Part of what I hope people take from this year and the remainder of my presidency is that we have got big challenges. We've got divisions, we've got frustrations. There are real challenges and dangers like ISIL. There are big problems around how we make sure the economy is working for everybody and for middle-class families, how do we educate our kids for the 21st century when the kinds of skills that are going to be demanded are going to be so much more sophisticated and different from what a previous generation needed.

Those are all real challenges, real issues, but I hope people remember that this country is just brimming with incredible possibility and opportunity and that actually we're surprisingly strong considering what we went through in 2007, 2008 with the worst financial crisis since the Great Depression. You've got an unemployment rate that has dropped down to 5 percent. You've got essentially five years of growth that's been uninterrupted. People have recovered the value of their homes and their 401(k)s. You've got fewer kids dropping out of high school than ever before, more kids going to college than ever before.

We continue to produce incredible businesses that are transforming the planet. Internationally, just this year we've been able to help shape trade rules that are good for American workers, American businesses in the entire Asia-Pacific region. We've been able to forge a climate pact that can preserve the planet for future generations. Normalized Cuba. Made sure that Iran doesn't have nuclear weapons without having to fire a shot. And are every day making incredible contributions to reduce poverty and violence and abuse against women and gays and lesbians around the world. There is just good stuff happening.

And that doesn't make us complacent about all the challenges that remain, but it's a useful reminder as we wrap up this year. I remember standing outside, or looking at people standing outside the White House the day that the ruling about same-sex marriage came down. Families and friends and partners — people who had once felt that their lives had to be cramped and undercover, and now they're hearing people say that they're full American citizens like everybody else. That's a good thing.

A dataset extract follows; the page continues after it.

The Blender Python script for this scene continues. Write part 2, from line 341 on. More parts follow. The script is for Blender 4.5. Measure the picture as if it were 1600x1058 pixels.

That's, that's America.

I think it's important for us to make sure that we are fully mindful of the incredible blessings that we received as we go into the holidays.

INSKEEP: If you had an opportunity to ask a question to the people who want your job — which maybe you could. One of these debates you could write in on Facebook and ask your question. What would you ask?

OBAMA: You know, that's a great question, Steve, and I might have to give it some thought. But what I can tell you I ask myself every single day is, how can I be useful in creating an America that is more tolerant, more prosperous, provides greater opportunity, is safer.

So I might just ask somebody, why do you want to do this? And I suppose they'd give a cliche answer because that's what candidates do, but I will tell you as president, if you are interested just because you like the title or you like the trappings or you like the power or the fame or the celebrity, that side of it wears off pretty quick. At least it has for me.

And what sustains me, what lasts, what makes me happy, proud, frustrated sometimes, is the recognition that if you want this job then you really need to love this country and have a very clear vision and idea of what it is that you want to do to help make this country work even better.

I don't think this country works best on fear. I don't think this country works best on hate. I don't think this country works best on cynicism. I think this country works best on community and hope and optimism and dynamism and change.

If you are aspiring to this job then you need to ask yourself some very serious questions about why you're doing it because that's what's going to keep you going on those days that things aren't going so well.

INSKEEP: Mr. President, thanks as always for your time.

OBAMA: I enjoyed it. Thank you.

INSKEEP: It was great. Thank you very much.